Nous sommes dans la même logique vertueuse de cessation de désaffection de
ce qui concerne les déficients visuels à l'Etat. En fait-on beaucoup pour
les personnes handicapées ? Si oui, certainement pas dans le cadre du
ministère de la culture. Comme Francis Perez le souligne assez souvent, il
n'y a pas à proprement parler de budget du livre numérique ou du film
audiodécrit.

"- *Régulariser le statut de l’audiodescripteur"* entre dans une optique de
professionalisation qui n'a rien que de très sain et qui va dans le sens de
ce que je soulignais sur la liste dédiée au social, à savoir que, ni les
déficients visuels, ni ceux qui travaillent pour eux, ne peuvent continuer
indéfiniment à le faire bénévolement. Cette revendication va-t-elle de paire
avec une diminution programmée des ressources nécessaires à la simple vie
courante des déficients visuels ? Pas si le salariat de cette forme
particulière de participation à l'accroissement de la culture des déficients
visuels est financé par le ministère qui a vocation à le faire.

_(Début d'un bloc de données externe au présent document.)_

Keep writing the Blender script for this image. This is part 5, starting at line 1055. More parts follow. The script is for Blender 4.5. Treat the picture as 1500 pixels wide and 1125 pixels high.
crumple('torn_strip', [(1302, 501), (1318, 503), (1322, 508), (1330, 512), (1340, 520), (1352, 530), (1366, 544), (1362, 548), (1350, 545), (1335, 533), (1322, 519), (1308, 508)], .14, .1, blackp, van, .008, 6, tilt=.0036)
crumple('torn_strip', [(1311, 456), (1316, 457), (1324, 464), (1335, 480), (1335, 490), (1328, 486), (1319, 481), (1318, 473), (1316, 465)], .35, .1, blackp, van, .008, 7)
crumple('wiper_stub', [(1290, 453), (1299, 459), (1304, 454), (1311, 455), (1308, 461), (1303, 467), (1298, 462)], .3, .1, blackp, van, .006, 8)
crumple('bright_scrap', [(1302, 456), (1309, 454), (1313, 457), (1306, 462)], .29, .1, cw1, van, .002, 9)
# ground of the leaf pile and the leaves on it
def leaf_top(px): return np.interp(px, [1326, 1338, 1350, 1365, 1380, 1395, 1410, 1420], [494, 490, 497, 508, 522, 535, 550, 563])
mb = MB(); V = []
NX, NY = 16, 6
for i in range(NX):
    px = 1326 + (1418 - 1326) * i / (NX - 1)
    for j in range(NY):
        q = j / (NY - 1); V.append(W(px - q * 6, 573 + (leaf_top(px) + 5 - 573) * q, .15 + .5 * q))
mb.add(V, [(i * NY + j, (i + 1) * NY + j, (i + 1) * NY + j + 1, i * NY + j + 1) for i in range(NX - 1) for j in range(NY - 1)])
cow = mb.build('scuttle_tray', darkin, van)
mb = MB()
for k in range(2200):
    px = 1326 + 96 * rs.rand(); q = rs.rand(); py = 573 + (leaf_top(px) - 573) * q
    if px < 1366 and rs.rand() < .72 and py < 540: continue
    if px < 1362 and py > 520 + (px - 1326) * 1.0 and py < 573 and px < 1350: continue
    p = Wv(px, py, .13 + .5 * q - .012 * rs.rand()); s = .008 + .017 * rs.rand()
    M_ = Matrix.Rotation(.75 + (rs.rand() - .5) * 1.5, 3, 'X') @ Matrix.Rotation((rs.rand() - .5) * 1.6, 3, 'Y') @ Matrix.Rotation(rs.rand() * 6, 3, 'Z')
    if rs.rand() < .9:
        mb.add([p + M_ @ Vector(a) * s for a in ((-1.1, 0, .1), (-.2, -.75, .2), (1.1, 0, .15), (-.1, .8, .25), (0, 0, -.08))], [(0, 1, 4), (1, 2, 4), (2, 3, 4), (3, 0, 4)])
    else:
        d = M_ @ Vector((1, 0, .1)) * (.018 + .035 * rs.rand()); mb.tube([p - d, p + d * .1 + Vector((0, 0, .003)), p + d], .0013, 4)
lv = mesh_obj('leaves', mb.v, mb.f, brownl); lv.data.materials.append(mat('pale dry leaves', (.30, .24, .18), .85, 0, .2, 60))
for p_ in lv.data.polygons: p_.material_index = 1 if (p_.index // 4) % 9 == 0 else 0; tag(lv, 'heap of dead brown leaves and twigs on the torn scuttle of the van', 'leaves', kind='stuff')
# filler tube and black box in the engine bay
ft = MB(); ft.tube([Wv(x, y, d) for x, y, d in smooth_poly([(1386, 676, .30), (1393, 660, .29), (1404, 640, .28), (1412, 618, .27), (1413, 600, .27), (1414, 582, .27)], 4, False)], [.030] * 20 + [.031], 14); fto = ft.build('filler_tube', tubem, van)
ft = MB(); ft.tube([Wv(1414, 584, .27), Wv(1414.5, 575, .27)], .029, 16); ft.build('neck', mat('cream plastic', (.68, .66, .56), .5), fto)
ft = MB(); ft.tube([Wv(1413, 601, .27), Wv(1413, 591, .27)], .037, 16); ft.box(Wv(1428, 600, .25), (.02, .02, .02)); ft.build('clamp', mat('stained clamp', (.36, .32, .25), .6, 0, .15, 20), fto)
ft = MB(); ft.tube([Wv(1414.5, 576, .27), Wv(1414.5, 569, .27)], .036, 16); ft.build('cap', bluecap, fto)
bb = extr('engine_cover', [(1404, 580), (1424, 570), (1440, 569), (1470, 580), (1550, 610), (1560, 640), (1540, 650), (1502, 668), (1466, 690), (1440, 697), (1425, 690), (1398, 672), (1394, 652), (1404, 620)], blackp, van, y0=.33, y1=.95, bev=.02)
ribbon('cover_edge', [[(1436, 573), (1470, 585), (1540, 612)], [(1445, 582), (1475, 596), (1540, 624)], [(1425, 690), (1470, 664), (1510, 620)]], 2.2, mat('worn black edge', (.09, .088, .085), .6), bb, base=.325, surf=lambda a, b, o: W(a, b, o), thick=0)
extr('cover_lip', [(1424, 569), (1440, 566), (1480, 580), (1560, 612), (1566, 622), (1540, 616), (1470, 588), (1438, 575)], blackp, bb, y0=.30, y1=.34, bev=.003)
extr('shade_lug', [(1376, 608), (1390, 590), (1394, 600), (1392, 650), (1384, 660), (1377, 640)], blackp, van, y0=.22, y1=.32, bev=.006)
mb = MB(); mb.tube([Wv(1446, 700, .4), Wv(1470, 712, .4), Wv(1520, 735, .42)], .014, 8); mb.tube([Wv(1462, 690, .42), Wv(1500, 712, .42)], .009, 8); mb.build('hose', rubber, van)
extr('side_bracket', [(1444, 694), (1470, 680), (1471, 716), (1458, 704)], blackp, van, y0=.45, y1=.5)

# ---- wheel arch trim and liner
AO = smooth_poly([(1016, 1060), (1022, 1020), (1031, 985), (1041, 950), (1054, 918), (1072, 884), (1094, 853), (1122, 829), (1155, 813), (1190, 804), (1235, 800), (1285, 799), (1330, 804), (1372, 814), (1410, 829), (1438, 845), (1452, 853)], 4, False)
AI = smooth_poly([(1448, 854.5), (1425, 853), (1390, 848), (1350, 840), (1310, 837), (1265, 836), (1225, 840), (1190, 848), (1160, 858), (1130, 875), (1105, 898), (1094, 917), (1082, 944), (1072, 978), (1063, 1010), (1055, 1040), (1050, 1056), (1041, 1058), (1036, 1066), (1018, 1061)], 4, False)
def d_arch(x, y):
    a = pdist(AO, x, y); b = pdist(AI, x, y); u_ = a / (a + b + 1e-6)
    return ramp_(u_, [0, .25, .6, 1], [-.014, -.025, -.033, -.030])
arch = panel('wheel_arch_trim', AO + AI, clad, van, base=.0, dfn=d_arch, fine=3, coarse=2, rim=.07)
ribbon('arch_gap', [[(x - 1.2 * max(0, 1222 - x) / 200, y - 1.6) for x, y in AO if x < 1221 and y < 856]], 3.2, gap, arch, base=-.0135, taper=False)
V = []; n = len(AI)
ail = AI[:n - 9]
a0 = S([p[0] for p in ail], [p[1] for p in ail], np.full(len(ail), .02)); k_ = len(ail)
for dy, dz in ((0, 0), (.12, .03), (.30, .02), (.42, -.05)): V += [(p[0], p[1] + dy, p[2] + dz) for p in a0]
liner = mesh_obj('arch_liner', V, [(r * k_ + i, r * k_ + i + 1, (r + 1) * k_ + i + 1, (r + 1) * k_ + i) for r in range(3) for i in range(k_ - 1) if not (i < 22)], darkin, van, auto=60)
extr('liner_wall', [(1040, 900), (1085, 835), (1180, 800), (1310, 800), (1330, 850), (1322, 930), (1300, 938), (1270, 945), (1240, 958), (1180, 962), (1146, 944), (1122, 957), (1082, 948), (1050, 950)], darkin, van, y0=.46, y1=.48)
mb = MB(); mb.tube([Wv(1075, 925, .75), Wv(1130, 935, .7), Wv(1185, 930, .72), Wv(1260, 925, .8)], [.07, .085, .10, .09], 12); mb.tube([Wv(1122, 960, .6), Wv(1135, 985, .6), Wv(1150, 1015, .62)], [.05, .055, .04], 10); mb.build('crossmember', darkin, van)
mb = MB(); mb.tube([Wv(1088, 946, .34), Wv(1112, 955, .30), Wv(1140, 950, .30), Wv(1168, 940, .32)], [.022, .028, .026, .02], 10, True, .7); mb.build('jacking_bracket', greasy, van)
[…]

Les
audiodescripteurs doivent en effet bénéficier du droit d'auteur, d'autant
plus qu'être autodescripteur pourrait devenir un débouché supplémentaire des
métiers du cinéma. D'autre part, la diminution des ressources vitales du
déficient visuel n'est pas nécessairement au bout de la revendication d'une
meilleure reconnaissance de son statut professionnel si l'on découple la
logique de compensation du handicap, et la décompensation que nous
subissons aujourd'hui, du simple fait de travailler. Il y a là encore une
exigence de justice que nous devons porter haut. Une société de chômage de
masse ne peut pas accepter, même d'un pint de vue budgétaire et comptable,
que les associations concentrent une énergie dont la valeur n'est pas
financièrement reconnue.

Je suis également favorable à une "participation des déficients visuels qui
en auraient le talent à la rédaction des audiodescriptions, mais plus
encore, non seulement à une *critique des audiodescriptions*, sur le site
dédié à l'audiodescription dont vous proposez la création, mais même à une
critique du cinéma avant audiodescription par les déficients visuels. Je
m'explique. Vous soulignez à juste titre que les déficients visuels sont
souvent cinéphiles. Eh bien, l'expérience m'a montré que, lorsque vous allez
regarder un film en compagnie de personnes voyantes, vous en ressortez
souvent avec des impressions différentes de celles de ceux avec lesquels
vous êtes sortis, et vos approches se complètent. Je suis persuadé qu'une
critique ès qualité, produite par des déficients visuels des films de cinéma
hors audiodescription, produirait des résultats tout à fait étonnants. On
devrait en faire l'essai dans la presse spécialisée. Si quelqu'un avait des
contacts avec "télérama" ou "les cahiers du cinéma", ce serait une
expérience à leur proposer. Mais pour pérenniser l'expérience, rien de tel
qu'un espace dédié à de la critique de cinéma hors audiodescription sur le
site consacré à celle-ci. Je prends le pari que la presse pourait bientôt
recruter les deux ou les trois meilleurs talents qui s'exerceraient sur ce
site.

L'"*audiodescription des documentaires"* serait, j'allais dire préférable à
celle des pièces de théâtre données sur une scène de théâtre. Je précise, à
l'intention de ceux qui n'aiment pas que l'on oppose les choses, que cette
opposition est dialectique et n'a pour seul but que de faire comprendre le
malaise, que je ne crois pas dissipé, que l'on peut éprouver à porter un
casque dans un théâtre, qui nous coupe de l'aspect théâtral de la
représentation. Comment pallier ce malaise ? Peut-être en proposant à ceux
qui l'éprouvent comme moi une audiodescription résumée et qu'ils pourraient
consulter après avoir assisté à la pièce. A l'intention des braillistes,
cette autodescription réduite pourrait leur être donnée sur support papier
au même titre que le programme, et ils pourrraient la consulter avant comme
après la pièce.

Mais on n'insistera jamais assez sur le fait que les images d'un
documentaire se voulant moins subjectives que celles du cinéma, destinées à
produire et appeler des sensations particulières, le documentaire plus encoe
que le film devrait faire l'objet d'audiodescription. C'est une proposition
que je crois lire pour la première fois sous votre plume, qui m'est certes
bien venue à l'esprit et à l'idée, mais jamais jusqu'à la formulation.